* TASK DIRECTIONS:
Start at the line that contains "Reconstruct this image", stop at the line that contains "CEIL = 2.3677", and repeat every line in that span, those two included, with no pictures.

* INFORMATION SUPPLIED:
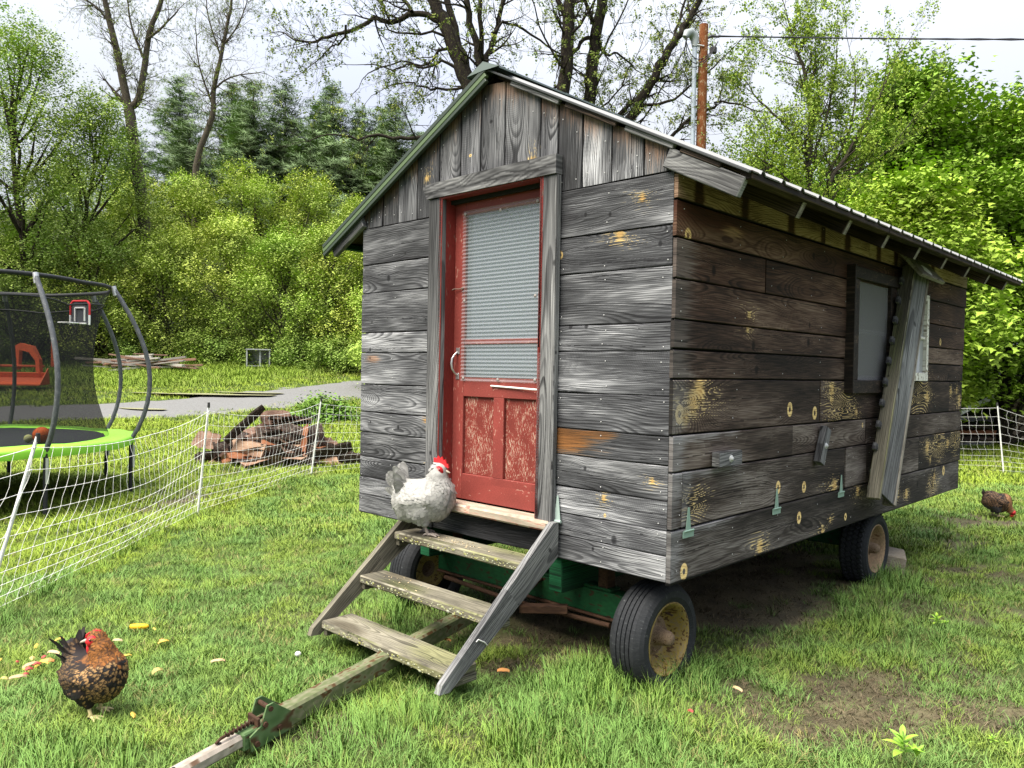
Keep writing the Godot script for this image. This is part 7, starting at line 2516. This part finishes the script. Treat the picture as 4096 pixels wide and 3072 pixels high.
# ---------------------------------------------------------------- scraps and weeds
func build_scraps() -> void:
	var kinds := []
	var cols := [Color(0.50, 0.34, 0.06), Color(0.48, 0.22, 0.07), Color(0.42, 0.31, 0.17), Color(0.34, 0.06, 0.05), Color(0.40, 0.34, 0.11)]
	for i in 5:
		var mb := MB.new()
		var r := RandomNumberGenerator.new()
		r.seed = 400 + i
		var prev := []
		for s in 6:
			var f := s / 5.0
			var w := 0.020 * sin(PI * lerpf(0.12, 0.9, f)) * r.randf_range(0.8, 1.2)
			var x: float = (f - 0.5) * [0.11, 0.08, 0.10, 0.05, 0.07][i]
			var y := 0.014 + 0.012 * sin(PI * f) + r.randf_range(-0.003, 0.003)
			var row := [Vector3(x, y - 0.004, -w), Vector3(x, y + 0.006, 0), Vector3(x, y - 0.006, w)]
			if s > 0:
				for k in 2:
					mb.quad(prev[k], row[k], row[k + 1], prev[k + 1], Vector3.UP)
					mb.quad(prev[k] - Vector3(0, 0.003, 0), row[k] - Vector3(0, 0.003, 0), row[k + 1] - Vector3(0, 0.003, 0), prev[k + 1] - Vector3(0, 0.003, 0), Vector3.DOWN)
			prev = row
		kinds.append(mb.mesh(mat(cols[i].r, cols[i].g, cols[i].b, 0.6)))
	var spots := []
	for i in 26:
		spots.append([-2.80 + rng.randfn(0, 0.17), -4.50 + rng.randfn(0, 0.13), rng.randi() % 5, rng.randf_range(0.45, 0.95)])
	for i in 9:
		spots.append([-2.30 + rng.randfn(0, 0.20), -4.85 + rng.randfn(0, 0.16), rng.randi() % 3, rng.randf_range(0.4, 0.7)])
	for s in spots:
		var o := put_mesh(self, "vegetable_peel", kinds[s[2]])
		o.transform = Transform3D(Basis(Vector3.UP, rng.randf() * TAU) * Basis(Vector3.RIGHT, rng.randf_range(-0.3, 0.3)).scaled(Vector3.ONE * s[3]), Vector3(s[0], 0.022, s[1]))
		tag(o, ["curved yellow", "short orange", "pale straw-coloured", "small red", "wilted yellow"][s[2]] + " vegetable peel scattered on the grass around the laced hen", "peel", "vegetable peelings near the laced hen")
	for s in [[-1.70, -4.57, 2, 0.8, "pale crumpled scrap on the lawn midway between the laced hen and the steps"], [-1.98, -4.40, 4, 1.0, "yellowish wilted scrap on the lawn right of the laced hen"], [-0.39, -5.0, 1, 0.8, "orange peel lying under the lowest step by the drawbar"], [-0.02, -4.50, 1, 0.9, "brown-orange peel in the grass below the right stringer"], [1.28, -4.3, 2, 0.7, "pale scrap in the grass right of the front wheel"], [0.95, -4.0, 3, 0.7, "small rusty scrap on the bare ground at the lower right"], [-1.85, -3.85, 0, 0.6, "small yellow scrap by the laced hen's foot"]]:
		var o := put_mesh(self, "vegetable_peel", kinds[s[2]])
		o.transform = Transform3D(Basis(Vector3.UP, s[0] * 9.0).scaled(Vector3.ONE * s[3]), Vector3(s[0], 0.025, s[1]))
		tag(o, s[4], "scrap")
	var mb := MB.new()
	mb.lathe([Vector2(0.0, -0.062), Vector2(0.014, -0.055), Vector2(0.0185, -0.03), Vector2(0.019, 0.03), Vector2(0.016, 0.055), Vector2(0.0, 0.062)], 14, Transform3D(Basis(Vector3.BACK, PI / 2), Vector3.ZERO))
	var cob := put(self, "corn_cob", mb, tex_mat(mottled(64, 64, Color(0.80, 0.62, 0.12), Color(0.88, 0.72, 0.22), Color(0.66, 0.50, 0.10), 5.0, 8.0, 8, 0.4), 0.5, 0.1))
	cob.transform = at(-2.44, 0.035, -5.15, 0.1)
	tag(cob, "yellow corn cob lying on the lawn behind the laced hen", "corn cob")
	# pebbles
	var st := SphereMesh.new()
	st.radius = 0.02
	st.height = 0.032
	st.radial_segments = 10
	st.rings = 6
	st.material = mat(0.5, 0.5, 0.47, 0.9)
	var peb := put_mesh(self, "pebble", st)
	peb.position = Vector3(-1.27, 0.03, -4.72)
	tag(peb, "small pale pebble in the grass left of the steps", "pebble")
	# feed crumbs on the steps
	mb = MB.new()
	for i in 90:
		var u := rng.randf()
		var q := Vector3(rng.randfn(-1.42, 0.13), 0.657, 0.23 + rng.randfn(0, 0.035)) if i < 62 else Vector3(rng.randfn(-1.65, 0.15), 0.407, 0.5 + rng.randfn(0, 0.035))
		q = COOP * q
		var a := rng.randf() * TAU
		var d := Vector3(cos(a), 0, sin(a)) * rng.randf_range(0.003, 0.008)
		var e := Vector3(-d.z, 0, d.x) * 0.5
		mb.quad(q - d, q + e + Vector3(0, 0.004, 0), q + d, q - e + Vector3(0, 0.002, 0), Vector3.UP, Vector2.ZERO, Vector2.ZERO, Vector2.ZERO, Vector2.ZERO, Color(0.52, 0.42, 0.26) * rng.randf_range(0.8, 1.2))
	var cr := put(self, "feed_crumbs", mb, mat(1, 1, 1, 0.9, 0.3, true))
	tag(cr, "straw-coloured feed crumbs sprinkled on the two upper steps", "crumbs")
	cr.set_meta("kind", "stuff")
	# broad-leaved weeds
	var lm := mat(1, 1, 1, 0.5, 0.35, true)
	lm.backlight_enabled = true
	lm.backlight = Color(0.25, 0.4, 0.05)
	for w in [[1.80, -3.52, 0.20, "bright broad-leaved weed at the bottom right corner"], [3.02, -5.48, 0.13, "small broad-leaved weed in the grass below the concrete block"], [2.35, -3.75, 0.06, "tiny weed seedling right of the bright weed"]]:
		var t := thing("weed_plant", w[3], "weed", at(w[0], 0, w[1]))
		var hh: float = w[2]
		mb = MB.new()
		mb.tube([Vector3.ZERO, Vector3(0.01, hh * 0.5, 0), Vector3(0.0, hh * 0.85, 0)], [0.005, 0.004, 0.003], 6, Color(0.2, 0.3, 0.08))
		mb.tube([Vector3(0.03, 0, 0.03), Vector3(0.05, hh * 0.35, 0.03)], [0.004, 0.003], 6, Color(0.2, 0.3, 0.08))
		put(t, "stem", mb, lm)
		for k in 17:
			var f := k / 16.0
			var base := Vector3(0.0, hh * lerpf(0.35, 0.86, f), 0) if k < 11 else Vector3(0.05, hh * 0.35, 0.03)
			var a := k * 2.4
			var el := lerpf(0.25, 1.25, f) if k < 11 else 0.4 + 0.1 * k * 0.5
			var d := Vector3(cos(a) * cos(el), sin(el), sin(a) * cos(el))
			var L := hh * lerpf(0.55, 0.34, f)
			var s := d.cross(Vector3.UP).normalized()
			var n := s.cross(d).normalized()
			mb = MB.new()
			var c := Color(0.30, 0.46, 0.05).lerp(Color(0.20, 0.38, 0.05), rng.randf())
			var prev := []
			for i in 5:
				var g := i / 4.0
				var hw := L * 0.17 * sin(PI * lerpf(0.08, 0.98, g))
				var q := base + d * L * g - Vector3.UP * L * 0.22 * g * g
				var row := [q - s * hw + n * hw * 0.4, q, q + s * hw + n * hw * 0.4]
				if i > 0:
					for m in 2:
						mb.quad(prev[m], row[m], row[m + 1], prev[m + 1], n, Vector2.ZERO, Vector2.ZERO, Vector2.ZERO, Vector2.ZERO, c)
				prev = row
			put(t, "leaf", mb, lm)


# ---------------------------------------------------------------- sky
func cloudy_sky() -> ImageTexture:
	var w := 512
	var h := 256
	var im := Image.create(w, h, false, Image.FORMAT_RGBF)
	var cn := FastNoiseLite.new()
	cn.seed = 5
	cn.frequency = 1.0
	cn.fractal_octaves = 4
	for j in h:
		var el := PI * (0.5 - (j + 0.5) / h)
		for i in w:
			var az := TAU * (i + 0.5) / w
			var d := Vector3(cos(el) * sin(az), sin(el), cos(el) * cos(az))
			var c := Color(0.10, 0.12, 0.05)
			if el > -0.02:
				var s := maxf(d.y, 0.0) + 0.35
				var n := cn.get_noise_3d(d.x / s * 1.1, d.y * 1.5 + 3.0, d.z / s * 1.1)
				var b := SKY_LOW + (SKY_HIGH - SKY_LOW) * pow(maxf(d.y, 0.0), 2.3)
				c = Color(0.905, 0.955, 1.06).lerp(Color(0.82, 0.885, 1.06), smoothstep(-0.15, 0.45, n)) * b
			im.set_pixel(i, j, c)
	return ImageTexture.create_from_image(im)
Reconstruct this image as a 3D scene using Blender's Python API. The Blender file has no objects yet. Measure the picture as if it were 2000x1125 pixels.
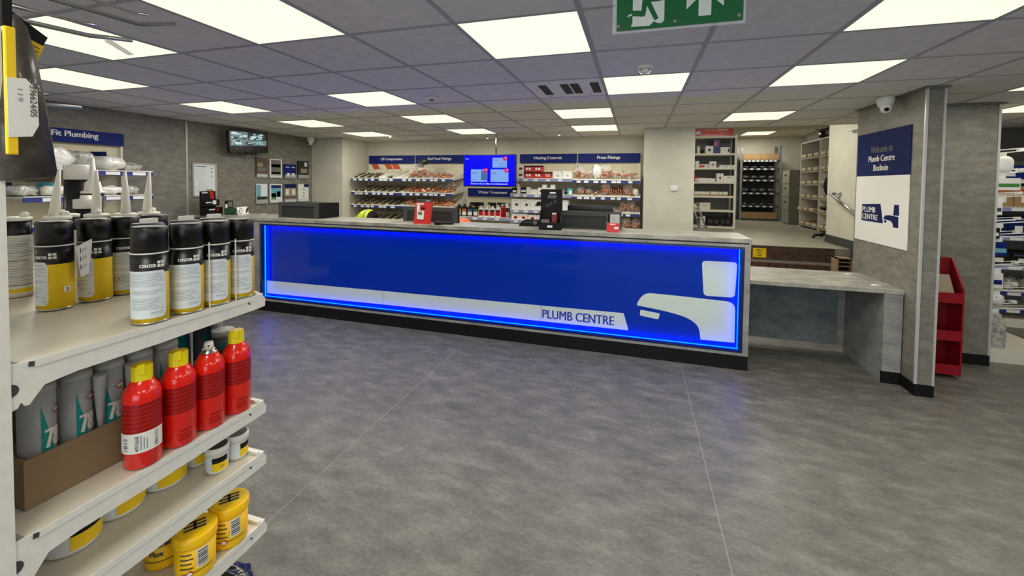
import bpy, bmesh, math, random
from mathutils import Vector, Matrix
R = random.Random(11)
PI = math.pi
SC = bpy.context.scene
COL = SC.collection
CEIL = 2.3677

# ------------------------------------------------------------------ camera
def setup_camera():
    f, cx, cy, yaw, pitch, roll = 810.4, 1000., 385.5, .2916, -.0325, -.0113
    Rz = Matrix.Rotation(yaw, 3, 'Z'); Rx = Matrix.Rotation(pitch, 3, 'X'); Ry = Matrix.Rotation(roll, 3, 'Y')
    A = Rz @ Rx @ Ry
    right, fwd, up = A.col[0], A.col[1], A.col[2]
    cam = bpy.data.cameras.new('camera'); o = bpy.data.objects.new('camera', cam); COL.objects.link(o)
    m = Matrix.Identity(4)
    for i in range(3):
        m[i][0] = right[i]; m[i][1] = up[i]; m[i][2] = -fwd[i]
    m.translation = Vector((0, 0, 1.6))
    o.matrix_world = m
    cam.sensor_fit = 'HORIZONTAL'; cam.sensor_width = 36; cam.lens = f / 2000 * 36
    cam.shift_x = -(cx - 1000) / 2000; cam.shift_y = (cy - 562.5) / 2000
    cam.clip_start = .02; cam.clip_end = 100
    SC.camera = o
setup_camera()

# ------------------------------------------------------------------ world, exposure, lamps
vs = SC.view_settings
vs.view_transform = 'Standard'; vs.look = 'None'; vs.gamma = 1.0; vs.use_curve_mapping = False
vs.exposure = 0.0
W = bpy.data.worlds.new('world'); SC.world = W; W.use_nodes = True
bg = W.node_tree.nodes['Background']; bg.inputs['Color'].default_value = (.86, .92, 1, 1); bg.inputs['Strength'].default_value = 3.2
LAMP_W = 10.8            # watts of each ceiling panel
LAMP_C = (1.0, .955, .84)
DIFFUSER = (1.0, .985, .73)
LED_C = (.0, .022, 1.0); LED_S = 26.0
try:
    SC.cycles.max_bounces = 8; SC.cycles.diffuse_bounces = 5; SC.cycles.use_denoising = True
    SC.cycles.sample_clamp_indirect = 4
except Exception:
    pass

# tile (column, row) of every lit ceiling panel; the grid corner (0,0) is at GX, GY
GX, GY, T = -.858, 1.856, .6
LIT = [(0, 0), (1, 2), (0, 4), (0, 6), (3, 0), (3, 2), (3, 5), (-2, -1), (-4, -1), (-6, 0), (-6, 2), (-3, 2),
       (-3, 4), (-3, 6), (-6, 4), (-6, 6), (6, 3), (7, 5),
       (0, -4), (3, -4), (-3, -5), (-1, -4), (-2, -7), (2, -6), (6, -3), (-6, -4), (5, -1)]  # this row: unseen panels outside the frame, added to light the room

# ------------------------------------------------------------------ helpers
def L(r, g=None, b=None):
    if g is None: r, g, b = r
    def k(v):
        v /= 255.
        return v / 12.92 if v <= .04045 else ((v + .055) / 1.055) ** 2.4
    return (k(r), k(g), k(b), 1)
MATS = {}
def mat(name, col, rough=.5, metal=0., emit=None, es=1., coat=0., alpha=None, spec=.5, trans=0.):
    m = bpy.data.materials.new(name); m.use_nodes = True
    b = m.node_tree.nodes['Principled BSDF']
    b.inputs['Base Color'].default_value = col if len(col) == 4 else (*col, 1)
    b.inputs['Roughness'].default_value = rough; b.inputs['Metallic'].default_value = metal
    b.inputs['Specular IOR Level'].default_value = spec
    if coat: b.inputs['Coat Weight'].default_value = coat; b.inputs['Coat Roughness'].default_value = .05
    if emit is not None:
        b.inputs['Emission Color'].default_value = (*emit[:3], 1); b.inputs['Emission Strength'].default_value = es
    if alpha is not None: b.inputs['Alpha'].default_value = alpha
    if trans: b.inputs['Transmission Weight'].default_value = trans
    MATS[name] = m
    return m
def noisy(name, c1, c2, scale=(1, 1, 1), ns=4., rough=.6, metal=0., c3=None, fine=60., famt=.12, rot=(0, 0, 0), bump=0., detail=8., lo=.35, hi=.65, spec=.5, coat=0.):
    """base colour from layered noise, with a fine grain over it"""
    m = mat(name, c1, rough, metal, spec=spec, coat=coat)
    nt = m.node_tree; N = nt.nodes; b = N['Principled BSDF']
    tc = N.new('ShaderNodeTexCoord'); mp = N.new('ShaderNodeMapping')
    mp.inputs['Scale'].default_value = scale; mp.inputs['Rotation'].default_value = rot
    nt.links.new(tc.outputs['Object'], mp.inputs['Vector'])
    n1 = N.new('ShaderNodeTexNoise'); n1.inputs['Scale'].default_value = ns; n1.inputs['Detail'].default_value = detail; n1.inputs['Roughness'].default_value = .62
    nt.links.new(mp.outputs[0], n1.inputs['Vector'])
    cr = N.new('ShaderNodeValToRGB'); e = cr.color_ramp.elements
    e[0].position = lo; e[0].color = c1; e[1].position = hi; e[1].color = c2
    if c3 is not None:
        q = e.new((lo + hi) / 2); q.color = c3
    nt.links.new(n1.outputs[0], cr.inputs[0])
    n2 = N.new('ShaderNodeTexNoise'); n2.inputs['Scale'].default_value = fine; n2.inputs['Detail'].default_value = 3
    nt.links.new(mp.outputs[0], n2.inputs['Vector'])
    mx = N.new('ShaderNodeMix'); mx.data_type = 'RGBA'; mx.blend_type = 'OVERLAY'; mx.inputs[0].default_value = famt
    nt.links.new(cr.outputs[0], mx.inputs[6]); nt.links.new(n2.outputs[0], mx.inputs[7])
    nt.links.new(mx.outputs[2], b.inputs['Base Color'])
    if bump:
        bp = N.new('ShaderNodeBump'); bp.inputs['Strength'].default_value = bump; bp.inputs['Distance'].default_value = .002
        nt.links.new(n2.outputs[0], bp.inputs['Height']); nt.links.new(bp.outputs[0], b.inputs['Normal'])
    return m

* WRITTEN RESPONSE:
Reconstruct this image as a 3D scene using Blender's Python API. The Blender file has no objects yet. Measure the picture as if it were 2000x1125 pixels.
import bpy, bmesh, math, random
from mathutils import Vector, Matrix
R = random.Random(11)
PI = math.pi
SC = bpy.context.scene
COL = SC.collection
CEIL = 2.3677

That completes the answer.